Our Last Day at the Beach

So, the we spent our last day at the beach. Amazingly, almost every year, September brings in very cool temperatures and it has done so once again. The beach officially closes this coming Sunday, however, yesterday brought temperatures once more in the 80's and gave Angie and I one more day at the beach. It is more than just the last day at the beach for the summer, but our last day at our beach in Ancona. We are moving and leaving it and a million other little things behind. Often, in Italy, you go to the same beach all summer and Angie and I have been going to this same beach since 2002. That's six summers! That is many memories, many sack lunches and icees under an umbrella. God provided us with a wondefully relaxing "last" day, we needed it and we are so thankful to Him for it. Here are some pictures from this refreshing day.

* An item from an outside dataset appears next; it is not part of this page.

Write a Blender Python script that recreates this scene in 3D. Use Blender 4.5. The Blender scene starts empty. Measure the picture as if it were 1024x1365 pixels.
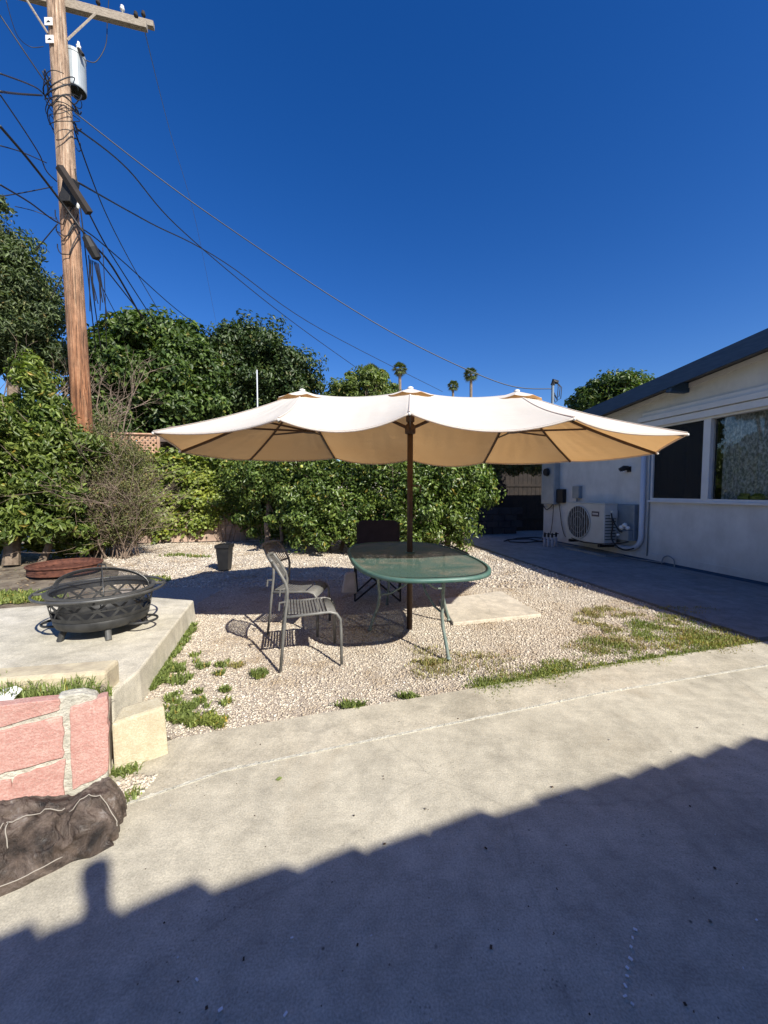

Here's "our" beach, we spent many days off over the past six summers.
Here I am, with the Adriatic Sea behind me.

This is a restaurant on the beach that we like, so we ate there once more for lunch.


We had sauteed clams as an appetizer.

I had the homemade tagliatelle noodles with red sauce, clams, and scampi.
Angie had the homemade ravioli, with a butter sauce, shrimp and cherry tomatoes.


Here's Angie reclining after dinner, with the Ikea signs posted on the wall behind her.


They have great homemade french fries.

The last view of Ancona from our summer beach.